Skip the pictures. Reproduce all other material exactly.

════════

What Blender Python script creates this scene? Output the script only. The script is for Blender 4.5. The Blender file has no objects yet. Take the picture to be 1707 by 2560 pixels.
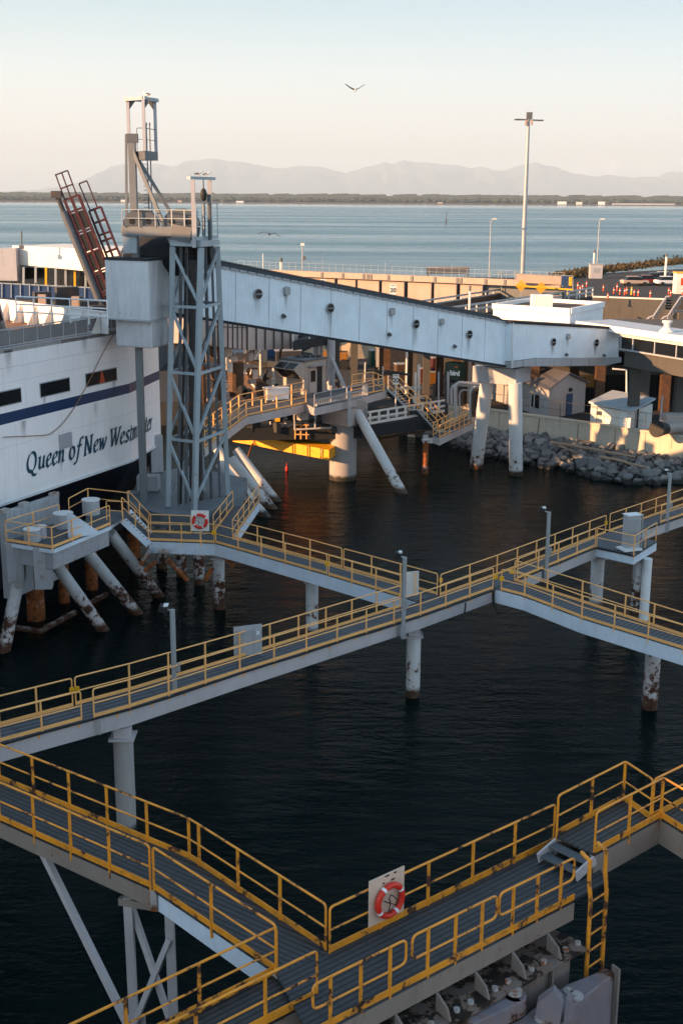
import bpy, bmesh, math, random
from mathutils import Vector, Matrix
rnd = random.Random(11)
scene = bpy.context.scene
COL = scene.collection
R = math.radians
Z = Vector((0, 0, 1))

# ------------------------------------------------------------------ camera
H = 22.8                       # eye height above the water (deck of the photographer's ferry)
FPX, CX, CY, HOR = 3100.0, 853.5, 1280.0, 499.0
PITCH = math.atan((CY - HOR) / FPX)
ROLL = R(0.336)
Fw = Vector((0, math.cos(PITCH), -math.sin(PITCH)))
U0 = Vector((0, math.sin(PITCH), math.cos(PITCH)))
R0 = Vector((1, 0, 0))
Rt = R0 * math.cos(ROLL) + U0 * math.sin(ROLL)
Up = U0 * math.cos(ROLL) - R0 * math.sin(ROLL)
EYE = Vector((0, 0, H))
cam = bpy.data.cameras.new('camera')
co = bpy.data.objects.new('camera', cam)
COL.objects.link(co)
m = Matrix.Identity(4)
for i in range(3):
    m[i][0], m[i][1], m[i][2], m[i][3] = Rt[i], Up[i], -Fw[i], EYE[i]
co.matrix_world = m
cam.sensor_fit = 'VERTICAL'
cam.sensor_height = 24.0
cam.lens = 24.0 * FPX / 2560.0
cam.clip_start = 0.5
cam.clip_end = 120000
scene.camera = co


def ray(u, v):
    return Fw + Rt * ((u - CX) / FPX) - Up * ((v - CY) / FPX)


def P(u, v, z):                # survey point: where the sight line meets the level z
    d = ray(u, v)
    return EYE + d * ((z - H) / d.z)


def G(u, v, D):                # survey point: where the sight line meets the depth D
    d = ray(u, v)
    return EYE + d * (D / d.y)


# ------------------------------------------------------------------ materials
def newmat(name):
    m_ = bpy.data.materials.new(name)
    m_.use_nodes = True
    nt = m_.node_tree
    return m_, nt, nt.nodes, nt.links, nt.nodes['Principled BSDF']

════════

Written solution ::
What Blender Python script creates this scene? Output the script only. The script is for Blender 4.5. The Blender file has no objects yet. Take the picture to be 1707 by 2560 pixels.
import bpy, bmesh, math, random
from mathutils import Vector, Matrix
rnd = random.Random(11)
scene = bpy.context.scene
COL = scene.collection
R = math.radians
Z = Vector((0, 0, 1))

# ------------------------------------------------------------------ camera
H = 22.8                       # eye height above the water (deck of the photographer's ferry)
FPX, CX, CY, HOR = 3100.0, 853.5, 1280.0, 499.0
PITCH = math.atan((CY - HOR) / FPX)
ROLL = R(0.336)
Fw = Vector((0, math.cos(PITCH), -math.sin(PITCH)))
U0 = Vector((0, math.sin(PITCH), math.cos(PITCH)))
R0 = Vector((1, 0, 0))
Rt = R0 * math.cos(ROLL) + U0 * math.sin(ROLL)
Up = U0 * math.cos(ROLL) - R0 * math.sin(ROLL)
EYE = Vector((0, 0, H))
cam = bpy.data.cameras.new('camera')
co = bpy.data.objects.new('camera', cam)
COL.objects.link(co)
m = Matrix.Identity(4)
for i in range(3):
    m[i][0], m[i][1], m[i][2], m[i][3] = Rt[i], Up[i], -Fw[i], EYE[i]
co.matrix_world = m
cam.sensor_fit = 'VERTICAL'
cam.sensor_height = 24.0
cam.lens = 24.0 * FPX / 2560.0
cam.clip_start = 0.5
cam.clip_end = 120000
scene.camera = co


def ray(u, v):
    return Fw + Rt * ((u - CX) / FPX) - Up * ((v - CY) / FPX)


def P(u, v, z):                # survey point: where the sight line meets the level z
    d = ray(u, v)
    return EYE + d * ((z - H) / d.z)


def G(u, v, D):                # survey point: where the sight line meets the depth D
    d = ray(u, v)
    return EYE + d * (D / d.y)


# ------------------------------------------------------------------ materials
def newmat(name):
    m_ = bpy.data.materials.new(name)
    m_.use_nodes = True
    nt = m_.node_tree
    return m_, nt, nt.nodes, nt.links, nt.nodes['Principled BSDF']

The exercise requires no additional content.